When I spoke with H this morning, he mentioned that he may try and swing by the house before I got home (it was my night with the boys) to see them for a bit. I told him that would be fine and that I should be home around normal time. H called again when I was on my way home and I could tell that he was in the car. He was calling to see if he still had time to swing by if I was going to be late. I told him that I would be home at normal time. I knew that he was hoping that I would ask him to come over, but I did not. I normally would have asked him over but I cant let him do that anymore. I am always respectful of his nights with the kids. I already agreed to allow H to have the kids on Thursday night for the next two weeks since he will be out of town on Friday. I know that H was sad because he has not seen the kids since Friday night, but I also feel like that was his decision to be gone pretty much the entire month of February. Although one trip is for work, the other two are fun weekends with the guys (superbowl and then drinking weekend at a lake house). I even went out of my way to ensure that our weekend trip away coincided with his trip so that he did not miss three weekends with the kids. And then he went and booked the third trip. He is an adult and I cant feel bad about the decisions he made.
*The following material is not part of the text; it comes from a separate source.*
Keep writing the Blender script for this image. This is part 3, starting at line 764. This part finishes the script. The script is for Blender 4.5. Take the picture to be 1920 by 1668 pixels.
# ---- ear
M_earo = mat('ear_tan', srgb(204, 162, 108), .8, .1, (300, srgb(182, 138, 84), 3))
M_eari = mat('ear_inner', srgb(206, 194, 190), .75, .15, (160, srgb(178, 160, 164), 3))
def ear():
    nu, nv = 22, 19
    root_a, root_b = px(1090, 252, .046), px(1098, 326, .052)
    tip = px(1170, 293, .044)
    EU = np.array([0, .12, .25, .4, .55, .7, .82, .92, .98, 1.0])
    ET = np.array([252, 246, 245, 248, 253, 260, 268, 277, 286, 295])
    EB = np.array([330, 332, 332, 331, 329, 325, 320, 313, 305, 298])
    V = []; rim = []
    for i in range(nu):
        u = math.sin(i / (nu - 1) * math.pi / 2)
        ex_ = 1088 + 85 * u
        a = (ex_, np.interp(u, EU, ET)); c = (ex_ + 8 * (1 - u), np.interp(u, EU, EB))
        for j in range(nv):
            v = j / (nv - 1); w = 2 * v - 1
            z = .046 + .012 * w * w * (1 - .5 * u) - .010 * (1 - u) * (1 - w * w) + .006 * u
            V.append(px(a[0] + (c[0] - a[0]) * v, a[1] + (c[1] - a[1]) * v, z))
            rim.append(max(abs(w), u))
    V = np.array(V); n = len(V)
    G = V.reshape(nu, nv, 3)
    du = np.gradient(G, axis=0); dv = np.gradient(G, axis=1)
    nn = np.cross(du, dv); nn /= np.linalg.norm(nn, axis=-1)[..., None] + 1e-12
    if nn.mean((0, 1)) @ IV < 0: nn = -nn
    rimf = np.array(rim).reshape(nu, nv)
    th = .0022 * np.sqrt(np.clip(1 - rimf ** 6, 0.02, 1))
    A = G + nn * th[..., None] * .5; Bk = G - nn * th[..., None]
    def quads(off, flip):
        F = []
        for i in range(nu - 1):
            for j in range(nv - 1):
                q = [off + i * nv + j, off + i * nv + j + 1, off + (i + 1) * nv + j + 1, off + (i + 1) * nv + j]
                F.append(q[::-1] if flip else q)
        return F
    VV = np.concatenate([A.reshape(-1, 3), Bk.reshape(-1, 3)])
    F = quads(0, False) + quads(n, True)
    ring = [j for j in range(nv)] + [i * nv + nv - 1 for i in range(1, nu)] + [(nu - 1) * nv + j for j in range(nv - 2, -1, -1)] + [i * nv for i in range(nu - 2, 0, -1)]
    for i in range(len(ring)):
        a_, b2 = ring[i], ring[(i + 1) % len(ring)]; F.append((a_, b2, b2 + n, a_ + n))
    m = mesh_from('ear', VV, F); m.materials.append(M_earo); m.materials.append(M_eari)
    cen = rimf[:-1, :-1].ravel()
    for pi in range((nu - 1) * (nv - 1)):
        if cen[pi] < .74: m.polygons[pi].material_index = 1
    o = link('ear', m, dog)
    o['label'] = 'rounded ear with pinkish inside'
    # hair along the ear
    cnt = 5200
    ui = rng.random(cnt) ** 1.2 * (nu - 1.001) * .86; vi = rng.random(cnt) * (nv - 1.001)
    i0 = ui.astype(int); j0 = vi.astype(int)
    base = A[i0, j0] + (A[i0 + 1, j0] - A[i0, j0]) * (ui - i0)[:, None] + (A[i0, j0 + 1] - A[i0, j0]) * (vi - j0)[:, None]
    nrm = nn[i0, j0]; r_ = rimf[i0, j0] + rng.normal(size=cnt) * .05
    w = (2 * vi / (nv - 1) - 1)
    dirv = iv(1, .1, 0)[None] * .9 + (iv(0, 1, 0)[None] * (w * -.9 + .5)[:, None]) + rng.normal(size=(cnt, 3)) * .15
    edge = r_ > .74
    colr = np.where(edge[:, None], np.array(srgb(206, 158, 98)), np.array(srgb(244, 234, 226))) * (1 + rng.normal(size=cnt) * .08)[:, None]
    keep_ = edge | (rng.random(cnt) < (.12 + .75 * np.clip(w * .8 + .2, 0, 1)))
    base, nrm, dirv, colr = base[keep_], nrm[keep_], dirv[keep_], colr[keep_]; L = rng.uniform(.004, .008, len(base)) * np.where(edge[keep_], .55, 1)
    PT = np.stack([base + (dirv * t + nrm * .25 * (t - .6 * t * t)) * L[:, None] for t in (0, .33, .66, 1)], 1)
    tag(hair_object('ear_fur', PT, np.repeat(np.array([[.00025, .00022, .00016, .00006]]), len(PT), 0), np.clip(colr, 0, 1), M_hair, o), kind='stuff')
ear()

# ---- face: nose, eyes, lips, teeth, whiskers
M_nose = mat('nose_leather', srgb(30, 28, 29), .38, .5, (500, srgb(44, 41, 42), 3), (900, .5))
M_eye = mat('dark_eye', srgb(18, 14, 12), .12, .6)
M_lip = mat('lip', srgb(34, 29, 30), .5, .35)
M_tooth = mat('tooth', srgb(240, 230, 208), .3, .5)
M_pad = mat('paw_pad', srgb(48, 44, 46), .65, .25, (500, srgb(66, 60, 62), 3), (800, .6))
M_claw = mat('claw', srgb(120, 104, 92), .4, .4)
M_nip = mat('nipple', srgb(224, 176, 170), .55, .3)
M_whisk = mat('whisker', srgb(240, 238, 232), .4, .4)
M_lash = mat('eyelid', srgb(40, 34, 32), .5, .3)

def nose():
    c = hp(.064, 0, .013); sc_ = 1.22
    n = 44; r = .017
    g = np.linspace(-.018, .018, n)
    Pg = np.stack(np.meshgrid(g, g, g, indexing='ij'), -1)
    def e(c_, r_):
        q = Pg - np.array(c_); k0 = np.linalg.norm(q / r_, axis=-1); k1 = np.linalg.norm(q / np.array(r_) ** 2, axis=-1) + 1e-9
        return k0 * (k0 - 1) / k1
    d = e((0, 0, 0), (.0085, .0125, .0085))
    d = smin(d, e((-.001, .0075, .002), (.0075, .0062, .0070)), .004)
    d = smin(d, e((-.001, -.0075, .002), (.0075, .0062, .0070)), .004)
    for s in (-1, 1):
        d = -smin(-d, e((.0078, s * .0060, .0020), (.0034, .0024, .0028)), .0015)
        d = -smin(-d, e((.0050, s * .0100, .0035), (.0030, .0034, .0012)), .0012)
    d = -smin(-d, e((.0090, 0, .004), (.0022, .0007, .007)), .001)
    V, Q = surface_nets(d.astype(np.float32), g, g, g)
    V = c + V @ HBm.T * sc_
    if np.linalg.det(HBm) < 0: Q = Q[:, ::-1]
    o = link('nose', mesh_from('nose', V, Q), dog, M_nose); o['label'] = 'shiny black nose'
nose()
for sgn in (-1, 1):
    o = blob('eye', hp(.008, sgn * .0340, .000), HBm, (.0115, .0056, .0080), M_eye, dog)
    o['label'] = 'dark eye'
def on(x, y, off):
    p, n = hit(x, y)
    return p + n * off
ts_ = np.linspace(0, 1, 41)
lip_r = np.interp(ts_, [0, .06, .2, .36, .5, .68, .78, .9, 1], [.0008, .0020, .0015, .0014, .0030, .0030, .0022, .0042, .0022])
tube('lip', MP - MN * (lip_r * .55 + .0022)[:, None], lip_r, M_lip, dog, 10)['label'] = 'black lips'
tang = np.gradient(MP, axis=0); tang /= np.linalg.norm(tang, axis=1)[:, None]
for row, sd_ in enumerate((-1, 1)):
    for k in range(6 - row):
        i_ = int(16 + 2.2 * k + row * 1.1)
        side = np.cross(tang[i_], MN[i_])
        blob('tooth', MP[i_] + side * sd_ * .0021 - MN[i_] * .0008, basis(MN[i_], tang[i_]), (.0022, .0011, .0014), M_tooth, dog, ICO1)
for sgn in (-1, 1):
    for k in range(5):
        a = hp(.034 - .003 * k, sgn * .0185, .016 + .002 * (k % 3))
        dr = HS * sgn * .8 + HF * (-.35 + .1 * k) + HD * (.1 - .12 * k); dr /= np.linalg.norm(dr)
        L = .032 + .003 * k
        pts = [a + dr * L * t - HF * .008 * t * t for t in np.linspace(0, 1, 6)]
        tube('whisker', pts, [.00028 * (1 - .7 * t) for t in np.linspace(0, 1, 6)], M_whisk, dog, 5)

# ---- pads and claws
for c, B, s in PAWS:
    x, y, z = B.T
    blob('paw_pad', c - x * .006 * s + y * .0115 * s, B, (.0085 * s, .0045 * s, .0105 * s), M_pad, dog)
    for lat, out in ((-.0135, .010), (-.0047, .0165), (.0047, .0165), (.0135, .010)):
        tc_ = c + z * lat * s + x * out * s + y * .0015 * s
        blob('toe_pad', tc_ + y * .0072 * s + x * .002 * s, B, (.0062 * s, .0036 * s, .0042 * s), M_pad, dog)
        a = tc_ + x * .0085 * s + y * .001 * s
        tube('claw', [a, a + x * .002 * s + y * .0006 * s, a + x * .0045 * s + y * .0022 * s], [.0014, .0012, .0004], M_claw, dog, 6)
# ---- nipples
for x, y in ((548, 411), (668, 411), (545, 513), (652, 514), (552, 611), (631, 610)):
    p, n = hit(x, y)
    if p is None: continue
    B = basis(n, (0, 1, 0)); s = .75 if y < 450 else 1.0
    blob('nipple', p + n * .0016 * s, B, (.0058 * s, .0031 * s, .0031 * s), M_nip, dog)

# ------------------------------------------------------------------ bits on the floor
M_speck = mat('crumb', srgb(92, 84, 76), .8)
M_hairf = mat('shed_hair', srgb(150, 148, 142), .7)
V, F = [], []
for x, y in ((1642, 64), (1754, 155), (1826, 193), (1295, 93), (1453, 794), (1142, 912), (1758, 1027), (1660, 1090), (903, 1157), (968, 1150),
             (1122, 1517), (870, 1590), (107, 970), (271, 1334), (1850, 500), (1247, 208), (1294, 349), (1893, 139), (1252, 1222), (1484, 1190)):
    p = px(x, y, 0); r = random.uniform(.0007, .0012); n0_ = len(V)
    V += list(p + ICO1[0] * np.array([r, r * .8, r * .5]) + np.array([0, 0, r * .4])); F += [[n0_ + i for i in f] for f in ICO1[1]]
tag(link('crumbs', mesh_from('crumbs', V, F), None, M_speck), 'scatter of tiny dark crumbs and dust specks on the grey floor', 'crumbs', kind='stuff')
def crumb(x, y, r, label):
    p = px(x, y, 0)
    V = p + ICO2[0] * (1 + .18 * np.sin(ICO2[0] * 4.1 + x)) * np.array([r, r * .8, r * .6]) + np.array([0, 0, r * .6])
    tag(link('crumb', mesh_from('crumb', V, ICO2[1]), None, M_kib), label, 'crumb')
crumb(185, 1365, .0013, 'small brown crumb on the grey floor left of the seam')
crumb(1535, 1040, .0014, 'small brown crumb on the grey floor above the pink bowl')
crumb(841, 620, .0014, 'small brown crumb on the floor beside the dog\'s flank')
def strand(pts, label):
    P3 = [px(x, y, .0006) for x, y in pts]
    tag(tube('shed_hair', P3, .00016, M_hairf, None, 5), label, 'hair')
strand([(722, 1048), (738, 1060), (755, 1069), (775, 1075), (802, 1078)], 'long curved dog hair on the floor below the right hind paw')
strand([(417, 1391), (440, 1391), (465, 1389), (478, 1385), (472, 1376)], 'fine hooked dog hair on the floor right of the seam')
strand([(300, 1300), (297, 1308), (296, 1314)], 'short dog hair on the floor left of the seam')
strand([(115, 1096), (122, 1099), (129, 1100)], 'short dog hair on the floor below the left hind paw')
I told H that he is free to call whenever he wants to speak to the boys. I reminded him that sometimes bedtime is crazy and I often lose my phone while trying to bath and get my three little crazies to bed, so if he calls before bed or just gives me a little heads up in advance I will make sure to have my phone with me.
I am hoping that I can find a good balance. Hoping that things will continue to get easier with time as we find our new normal.